The best, most cost-efficient and environmentally responsible manner to provide transportation into and out of the Ring of Fire development is a railway, according to Ontario Northland's General Chairperson's Association.
Brian Kelly issued the statement Thursday in response to this week's decision by the Ontario Mining and Lands Commissioner to dismiss the application by Cliffs Natural Resources for an easement to allow that company to build an all-weather road over mining claims staked by KWG Resources.
“A private, provincially funded $700 million-plus road is in no one’s best interest, least of all taxpayers,” the GCA spokesperson said.
“This Mining and Land Commissioner decision finally quashes this ill-conceived scheme to sink millions upon millions of taxpayers' dollars into a private road built through muskeg that would require millions upon millions of more tax dollars to maintain the road on a yearly basis. This single purpose road would do nothing to improve the social and economic development for First Nation’s communities in the region.”
Last fall, the GCA unveiled a proposal that would, in consultation with the government of Ontario, government of Canada and First Nations, create a new federal Crown corporation that would see all ONTC assets including its telecom division Ontera transferred, the release said. This new Crown corporation would provide an expanded and revitalized, integrated transportation and communication system across the north while having the ability to obtain financing to design and build a railway into the Ring of Fire that would ship thousands of tons per day of chromite, nickel, other minerals and finished products to markets around the world.
“We call upon the Minister of Northern Development and Premier Wynne to bring to an end to the years of bureaucratic Northern Growth rhetoric and stand up for Northerners and initiate the meaningful dialogue with federal government and First Nations that is needed to create significant new job and economic opportunities in Ontario’s North for the benefit of the North,” Kelly said.
Cliffs has 30 days to decide if it will appeal the ruling, which KWG's Moe Lavigne heralded as "vindication" of his company's interpretation of the Ontario Mining Act. However, he said development of the Ring of Fire could be pushed back years if Cliffs does appeal the ruling.
The commissioner dismissed an application by a subsidiary of Cliffs for an easement over mining claims staked in the Ring of Fire by Canada Chrome Corp., a subsidiary of rival KWG Resources Ltd.
Through 2274659 Ontario Inc., Cliffs applied for the easement to build an all-weather road to transport ore from its Black Thor deposit in the Ring of Fire, about 540 kilometres Northeast of Thunder Bay, to Nakina. From there, it would be shipped by rail to a ferrochrome processing plant to be built in Capreol.
If Cliffs doesn't appeal the decision, it must pay KWG's costs to fight the application at the tribunal, which sat for several days in February, expenses estimated by Lavigne at $1 million.
Lavigne, vice-president of exploration and development for KWG and Canada Chrome, said his company will move ahead with discussions about reviving the rail portion of the Ontario Northland Transportation Commission and creating a port authority to run a rail line.

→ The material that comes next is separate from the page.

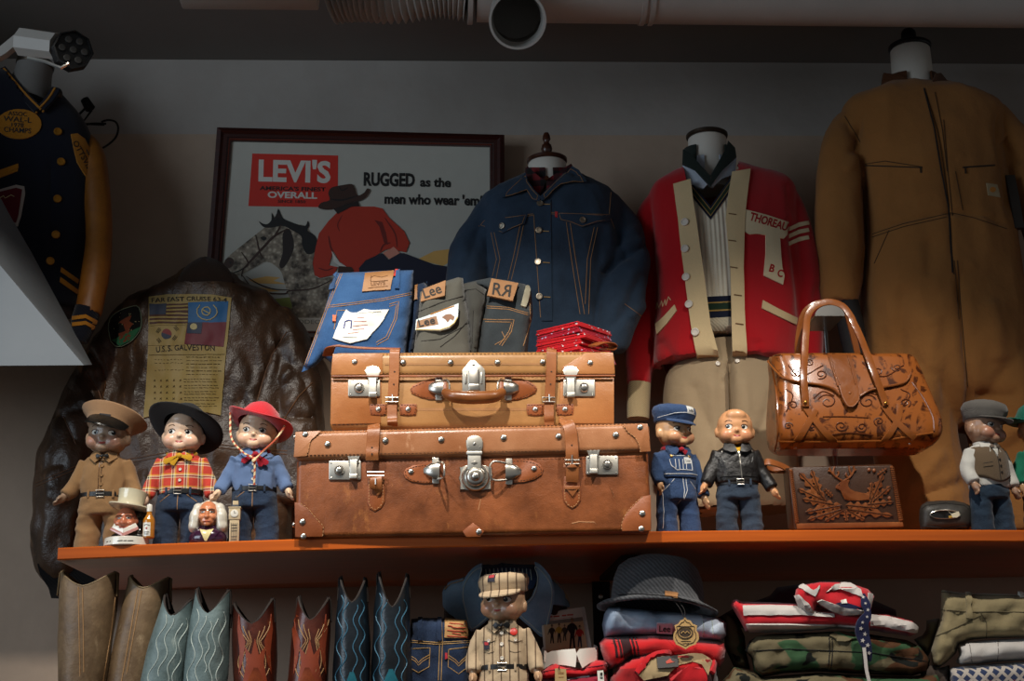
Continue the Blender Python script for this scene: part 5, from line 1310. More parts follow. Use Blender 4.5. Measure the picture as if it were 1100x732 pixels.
on(c3((330, 320), (360, 308), (410, 284), (440, 272), (410, 318), (364, 341)), I3, cloth('green_embroidery', '2f6a48', .2, 30, 400, .5), 'green_ground', sp)
on(c3((365, 330), (362, 296), (385, 286), (378, 262), (362, 256), (388, 240), (405, 232), (398, 252), (410, 262), (398, 280), (405, 300), (398, 322)), I3, cloth('orange_embroidery', '7a3f28', .3, 30, 400, .5), 'orange_figure', sp)
mb = MB(); rr = random.Random(3)
for k in range(16):
    u, v = c3((rr.uniform(340, 432), rr.uniform(222, 290)))[0]; stud(mb, *I3(u, v), .0011, .0006, seg=6)
mb.build('star_dots', m_fw, sp); mb = MB(); seam(mb, I1, bez(c3((322, 262), (350, 225), (398, 203), (432, 205), (441, 270), (410, 320), (362, 343), (328, 325)), 3, True), .0012, 3, closed=True); mb.build('patch_border', plain('grey_green_thread', '6f7f6a', .8), sp)

# ---------------------------------------------------------------- navy and gold varsity jacket at the upper left
def cv(*q): return [(x/2.2875, 60+y/2.2875) for x, y in q]
def c1(*q): return [(x/3.661, y/3.661) for x, y in q]
YV = 3.70
m_vn = cloth('navy_wool', '10131f', .2, 8, 500, .4); m_vg = leather('gold_leather', 'a5671c', '70420f', .5, 280, .25, 9); m_vgw = cloth('gold_wool', 'a86f20', .1, 20, 500, .4)
vj = thing('varsity_jacket', 'navy varsity jacket with gold leather sleeve and patches at the upper left', 'jacket', tuple(P(30, 330, YV)))
mb = MB(); body_loft(mb, [(84, -30, 40, YV, .06), (94, -58, 58, YV, .085), (110, -80, 74, YV, .1), (135, -92, 93, YV, .11), (165, -100, 102, YV, .115), (210, -102, 103, YV, .12), (260, -100, 99, YV, .12), (300, -98, 92, YV, .118), (335, -96, 84, YV, .115)])
me = remesh(mb, .008, 3); folds(me, .004, (6, 6, 3), 41); creases(me, [(cv((125, 250), (125, 500)), 3, -.006)])
WS = Surf(me, YV-.11); cut(me, lambda a: inpoly(pxa(a), [(4, 60), (62, 60), (60, 98), (44, 117), (36, 113), (10, 80)]));  link_mesh('shell', me, m_vn, vj)
mb = MB(); sleeve(mb, [(92, 150, YV, 9), (101, 172, YV-.02, 13.5), (105, 215, YV-.04, 14), (106, 260, YV-.06, 14), (102, 300, YV-.08, 14.5), (95, 338, YV-.09, 14)]); me = remesh(mb, .006, 3); folds(me, .0035, (9, 9, 4), 43); GS = Surf(me, YV-.1); link_mesh('sleeve', me, m_vg, vj)
mb = MB(); sleeve(mb, [(95, 332, YV-.09, 14), (90, 347, YV-.09, 13.5), (86, 362, YV-.09, 11), (85, 368, YV-.09, 9)]); me = mb.mesh(); CS_ = Surf(me, YV-.11); cu = link_mesh('ribbed_cuff', me, cloth('navy_rib', '11141f', .15, 10, 200, .8), vj)
for dv in (0, 7): piece(CS_, [(78+dv*-.4, 340+dv), (92, 338+dv), (107, 346+dv), (106, 350+dv), (92, 342+dv), (78+dv*-.4, 344+dv)], .002, m_vgw, 'gold_stripe', cu, 3)
for poly in (cv((150, 520), (192, 550), (190, 560), (148, 531)), cv((148, 544), (190, 575), (188, 586), (146, 556)), cv((-10, 285), (45, 266), (46, 276), (-8, 297)), cv((-10, 297), (44, 278), (44, 284), (-8, 304))): piece(WS, poly, .003, m_vgw, 'gold_stripe', vj, 3)
m_gb = plain('gold_button', 'b07a26', .4, .5, .1, 40)
bottons(WS, cv((142, 187), (150, 261), (141, 352), (137, 440), (123, 505)), .0105, vj, m_gb)
o = piece(WS, [(20.5+24*cos(a), 134+16*sin(a)) for a in [k*PI/14 for k in range(28)]], .004, m_vgw, 'oval_patch', vj, 3)
lb = MB(); WL_ = lambda u, v: (WS(u, v)[0]+WS(u, v)[1]*.0042, WS(u, v)[1])
for s_, y, w_, h_ in (('ASSOC', 125.5, 20, 4.5), ('WAL-L', 132, 30, 5.5), ('1978', 137.5, 13, 4.5), ('CHAMPS', 143.5, 29, 5.5)): letter(lb, WL_, s_, (19, y), w_, h_, 4, .01, 0, .001)
lb.build('lettering', m_ink, o, fix=False)
o = piece(WS, c1((278, 530), (302, 527), (330, 548), (352, 590), (372, 640), (382, 715), (364, 718), (332, 690), (302, 640), (290, 590)), .004, m_vgw, 'long_patch', vj, 3)
lb = MB(); letter(lb, WL_, 'OTTSVILLE', c1((318, 632))[0], 42, 6, 62, .01, 0, .001); lb.build('lettering', m_ink, o, fix=False); mb = MB(); seam(mb, WL_, c1((335, 590), (358, 640), (368, 665), (340, 650)), .0014, 2); mb.build('arrow_mark', m_ink, o)
o = piece(WS, cv((-20, 335), (40, 318), (60, 322), (62, 340), (52, 395), (44, 420), (-20, 400)), .003, cloth('white_felt', 'a59a92', .1, 20, 600, .3), 'shield_patch', vj, 3)
piece(WL_, cv((-20, 341), (40, 326), (55, 330), (46, 392), (40, 412), (-20, 394)), .001, cloth('maroon_felt', '5a1220', .1, 20, 600, .3), 'patch_field', o, 3); mb = MB(); seam(mb, onM and (lambda u, v: (WS(u, v)[0]+WS(u, v)[1]*.0056, WS(u, v)[1])), cv((0, 352), (10, 346), (14, 352), (28, 344), (36, 348)), .001, 2); mb.build('stitched_script', m_fw, o)
# striped knit collar and the form's neck
nx = P(32, 90, YV).x
for L in ([(2, 76), (14, 90), (28, 106), (42, 120)], [(61, 97), (54, 108), (44, 119)]):
    kc = band(lambda u, v: (P(u, v, YV-.105+.0012*abs(u-42)), V((0, -.9, .4)).normalized()), L, 5.5, .010, m_vn, 'knit_collar', vj)
    for d_ in (-2.4, 2.2): band(lambda u, v: (P(u, v, YV-.112+.0012*abs(u-42)), V((0, -.9, .4)).normalized()), [(u+(d_ if len(L) == 4 else -d_*.8), v-d_*.8) for u, v in L], 1.1, .004, m_vgw, 'gold_stripe', kc)
fv = thing('dress_form', 'grey display form with metal neck cap wearing the varsity jacket', 'mannequin', (nx, YV, P(14, 120, YV).z))
M_ = Matrix.Translation(P(32, 96, YV-.02)) @ Matrix.Rotation(rad(8), 4, 'Y'); kk = mpp(YV)
MB().lathe([(26*kk, -14*kk), (23*kk, 0), (20.5*kk, 18*kk), (20*kk, 28*kk)], 28, M_).build('neck', plain('grey_form', '77736e', .7, 0, .1, 20, .1), fv)
MB().lathe([(20.5*kk, 27*kk), (21*kk, 28*kk), (21*kk, 33*kk), (19*kk, 35*kk), (.001, 35*kk)], 28, M_).build('neck_cap', m_bronze, fv)
MB().ell(P(60, 101, YV-.06), 7.5*mpp(YV)).build('shoulder_knob', m_bronze, fv)
wh = thing('wire_hook', 'black wire hook arm sticking out behind the varsity jacket', 'hook', tuple(P(95, 130, 3.8)))
mb = MB(); Yh = 3.82
mb.tube([P(*q, Yh) for q in ((76, 132), (92, 116), (98, 119), (88, 133), (112, 134))], .0035, 8); mb.tube([P(*q, Yh) for q in bez([(80, 137), (98, 133), (114, 133)], 4)], .003, 8)
mb.tube([P(u, v, Yh+.02*(u-112)/20) for u, v in bez([(109, 131), (116, 129), (124, 131), (127, 138), (124, 148), (114, 157), (104, 161)], 6)], .003, 8); mb.build('wire', m_iron, wh)
MB().tube([P(91, 107, Yh), P(97, 117, Yh)], [.012, .014], 12).build('clip', m_iron, wh); MB().tube([P(96, 117, Yh), P(96, 117, YW)], .004, 8).build('wall_rod', m_iron, wh)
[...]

If Cliffs appeals the ruling, the case would be heard by the Ontario Superior Court of Justice or it would go to a judicial review. It could take five years for those appeals to work their way through the courts, Lavigne said.
In a statement, Cliffs' spokeswoman Patricia Persico said the Cleveland-based company is considering all its options before deciding if it will appeal.
The decision was "disappointing," said Persico in an email.